El sabio Caldas narra un hecho presenciado por él en nuestras inmensas selvas. Era un árbol corpulento. Centenares de veces habían tronado sobre él las más espantosas tormentas pero ningún rayo logró jamás derribarlo. Por entre sus ramas habían bramado violentísimos los huracanes que corrían a velocidades pavorosas, pero él había permanecido orgullosamente erguido, desafiando a las adversidades. Miles de hombres y animales pasaron desfilando junto a él y llegaron a la muerte. Pero el árbol gigantesco permanecía en pie, derecho, perpendicular, como si los años y los siglos no lo hicieran mella. Sin embargo un día llegaron unos pequeños animales.
Eran una especie de termitas o comejenes. Y el árbol colosal les dio cabida entre sus raíces. Eran tan pequeños que parecían no ofrecer peligro alguno. Pero si su estatura era pequeñísima, su apetito era inmenso, insaciable. Y empezaron a roer. Poco a poco aquel gigante de la selva comenzó a notar el debilitamiento que en su vitalidad producían esos diminutos roedores. En mala hora les había dado cabida dentro de sí y ahora querían acabar con él.
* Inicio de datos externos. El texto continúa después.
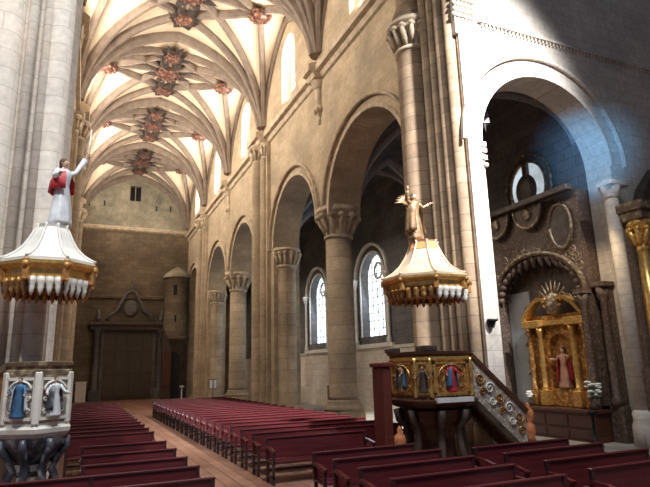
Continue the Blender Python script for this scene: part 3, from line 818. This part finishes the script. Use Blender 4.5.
def pulpit(name, label, loc, R, ztop, zbot, angs, panel, fig_mats, faces, ground, stem, rimmat):
    t = thing(name, label, 'pulpit', loc)
    n = len(angs); kw = dict(angs=angs, smooth=False)
    mb = MB(); mb.lathe([(R * .99, zbot + .10), (R * .99, ztop - .1)], **kw); mb.build('body', panel, t)
    mb = MB(); mb.lathe([(R * 1.0, ztop - .10), (R * 1.02, ztop - .07), (R * 1.07, ztop - .05), (R * 1.08, ztop), (R * .95, ztop + .01)], **kw)
    mb.build('hand_rail', rimmat, t)
    mb = MB(); mb.lathe([(R * 1.0, ztop - .2), (R * 1.05, ztop - .17), (R * 1.05, ztop - .12), (R * 1.0, ztop - .1)], **kw); mb.build('upper_moulding', 'goldplain' if panel != 'cream' else 'retpale', t)
    mb = MB(); mb.lathe([(R * .80, zbot - .12), (R * .95, zbot - .08), (R * 1.1, zbot), (R * 1.12, zbot + .06), (R * 1.02, zbot + .10), (R * 1.0, zbot + .14)], **kw)
    mb.build('base_moulding', ground, t)
    h0, h1 = zbot + .18, ztop - .22
    C_ = [Vector((R * cos(a), R * sin(a), 0)) for a in angs]
    for k in range(n):
        if k not in faces: continue
        p0, p1 = C_[k], C_[(k + 1) % n]; mid = (p0 + p1) / 2; w = (p1 - p0).length
        am = math.atan2(p1.y - p0.y, p1.x - p0.x) - PI / 2
        T = Matrix.Translation(mid) @ Matrix.Rotation(am + PI / 2, 4, 'Z')
        mb = MB(); e0, e1 = (.44, .39) if w > .45 else (.40, .28)
        for a, b, c, d in ((-w * e0, -w * e1, h0, h1), (w * e1, w * e0, h0, h1), (-w * e0, w * e0, h0, h0 + .04), (-w * e0, w * e0, h1 - .04, h1)):
            mb.box(a, b, -.035, .0, c, d, T=T)
        if w > .45:
            r = w * .33; mb.tube([(r * cos(q * PI / 10), -.03, (h1 - r * .8 - .05) + r * .8 * sin(q * PI / 10)) for q in range(11)], .018, 6, T=T)
        mb.build('panel_frame', 'goldplain' if panel != 'cream' else 'creampl', t)
        if w > .45:
            for s in (-1, 1):
                for z in (h0 + .13, (h0 + h1) / 2, h1 - .15):
                    mb = MB(); scroll(mb, (s * w * .26, z), w * .075, T, s=s, w=.012); mb.build('scroll', 'creampl' if panel == 'cream' else 'gold', t)
        hh = (h1 - h0) * (.92 if w > .45 else .8)
        figure('relief_figure', '', (T @ Vector((0, -.04, h0 + .04)))[:], am + PI / 2, hh, *fig_mats[k % len(fig_mats)], parent=t)
    for k in range(n):
        if not ((k in faces) or ((k - 1) % n in faces)): continue
        x, y = C_[k].x * 1.02, C_[k].y * 1.02; h = ztop - zbot
        mb = MB()
        if panel == 'cream': mb.box(-.03, .035, -.05, .05, zbot + .12, ztop - .14, T=Matrix.Translation((x * .97, y * .97, 0)) @ Matrix.Rotation(angs[k], 4, 'Z'), bv=.015)
        else: mb.lathe([(.045, zbot + .12), (.05, zbot + .16), (.03, zbot + .3), (.025, zbot + h * .45), (.06, zbot + h * .52), (.03, zbot + h * .57), (.075, zbot + h * .64), (.03, ztop - .22), (.045, ztop - .14)], (x, y, 0), 12)
        mb.build('corner_baluster', 'goldplain' if panel != 'cream' else 'creampl', t)
    mb = MB(); mb.lathe(stem, **kw); mb.build('stem', ground, t)
    return t

# right pulpit, gilded
PR = (7.07, 10.3, 0); RR = .877
SQ = [math.atan2(y, x) % (2 * PI) for x, y in ((.72, .5), (.5, .72), (-.5, .72), (-.72, .5), (-.72, -.5), (-.5, -.72), (.5, -.72), (.72, -.5))]
figs = [('bronze', 'retdark'), ('bronze', 'red'), ('bronze', 'retdark'), ('bronze', 'blue'), ('retdark', 'bronze'), ('red', 'blue'), ('bronze', 'red'), ('bronze', 'blue')]
pr = pulpit('pulpit', 'gilded wooden pulpit with painted relief figures at the right crossing pier', PR, RR, 2.50, 1.45, SQ, 'goldpanel', figs, (2, 3, 4, 5), 'walnut',
            [(.55, 0), (.55, .12), (.40, .2), (.38, .7), (.5, .9), (.75, 1.1), (.8, 1.3)], 'walnut')
mb = MB()
for k in range(8):
    a = 2 * PI * k / 8 + PI / 8
    mb.tube([(.78 * cos(a), .78 * sin(a), 1.32), (.74 * cos(a), .74 * sin(a), 1.1), (.6 * cos(a), .6 * sin(a), .95), (.62 * cos(a), .62 * sin(a), .6), (.72 * cos(a), .72 * sin(a), .3), (.7 * cos(a), .7 * sin(a), .05)], [.09, .08, .07, .08, .07, .1], 8)
mb.build('console_legs', 'retdark', pr)
mb = MB(); mb.box(-1.25, -1.05, -.1, .4, 0, 2.2, bv=.03); mb.box(-1.29, -1.01, -.14, .44, 2.2, 2.3, bv=.02); mb.build('side_post', wood('red_brown_wood', (.10, .02, .015), (.17, .04, .03)), pr)
mb = MB(); mb.box(-.45, .45, -.85, -.74, 1.47, 1.56); mb.build('white_ledge_cloth', 'paper', pr)
mb = MB(); mb.box(-.62, -.3, -.75, -.4, 2.5, 2.62, bv=.02); mb.build('book_rest', 'retdark', pr)
mb = MB(); mb.box(-.8, -.55, .3, .6, 2.5, 2.60, bv=.02); mb.build('book_rest', 'retdark', pr)
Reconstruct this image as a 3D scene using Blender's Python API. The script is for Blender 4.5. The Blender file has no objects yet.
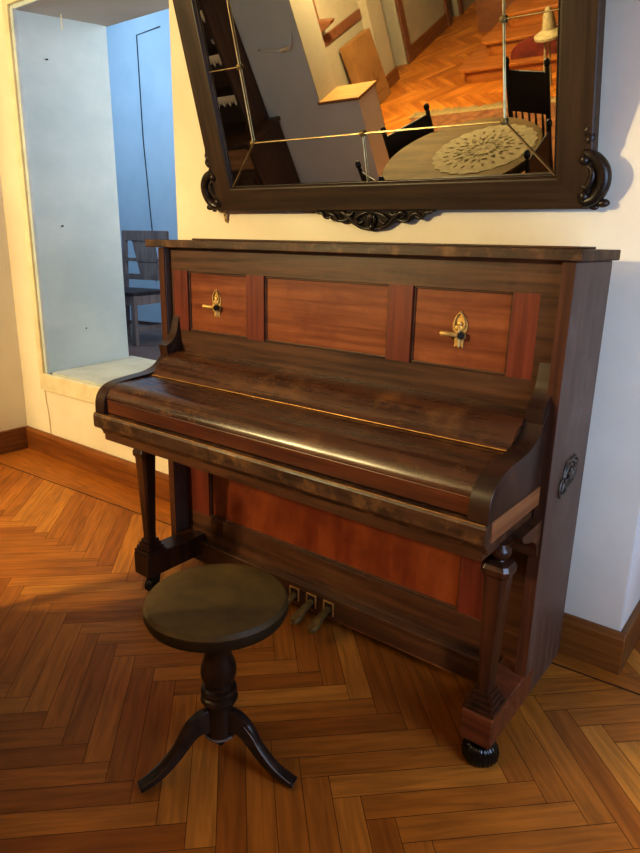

Y un día, cuando sus raíces se hallaban ya totalmente devoradas por los pequeños insectos, un huracán, una ráfaga de viento arrancó con facilidad esa mole inmensa que parecía desafiaba a todas las convulsiones y a la duración misma de los siglos. En ruidosa y estrepitosa caída envolvió todo cuanto existía en su vecindad. Hombres, animales, plantas, todo quedó oprimido bajo su inmenso peso.
El silencio augusto que reinaba [a] su alrededor se interrumpió con el ruido espantoso que causó su caída. No fue el diente del jabalí, ni las garras del tigre, ni el veneno temible de las serpientes, ni el hacha destructora de los leñadores lo que logró derribarlo. La causa fue sencillamente: haber dado hospedaje dentro de sí a unos diminutos roedores que acabaron con la fuerza de sus raíces… y esto es lo que ha sucedido a personalidades tan robustas. Se dejaron atribular por insignificancias cuyo recuerdo deberían haber alejado de sí como se alejan los insectos roedores de un sitio que se quiere conservar bien. “La vida es demasiado breve para dedicarla a preocuparse por pequeñeces” decía Carnegie.
Quien da cabida en su pensamiento a preocupaciones por insignificancias, puede estar seguro de que estos pequeños comejenes o gorgojos echarán por tierra el árbol de su salud mental. Y a la primera contrariedad fuerte o al primer problema de envergadura que se le presente, el vigor de su espíritu estará ya tan debilitado por los ataques de las pequeñeces que lo hacían preocuparse, que caerá estrepitosamente en el abismo de la frustración y de la desesperanza y arrastrará consigo a sus empresas, ilusiones e ideales.
Por eso de vez en cuando debemos preguntarnos: ¿Esto que me está preocupando sí en verdad tiene tanta importancia como para que yo le conceda un puesto especial en mi mente y autorización para que destroce mi sistema nerviosos y mi salud mental? ¿De veras? Jesús sentía un verdadero temor a que sus discípulos se dejaran envenenar por las preocupaciones, y repetía frecuentemente “No os preocupéis, ni por el alimento, ni por el vestido, ni por el día de mañana. No os preocupéis. Mi Padre Dios os ama y sabe lo que vais a necesitar. ¿No habéis visto a las aves de los árboles que no tienen silos o graneros de aprovisionamiento y Dios cuida de ellas? ¿No habéis visto a las flores del campo que no tienen almacenes y mi Padre las viste tan elegantemente? No os preocupéis. ¡Vosotros valéis más que muchas aves y flores!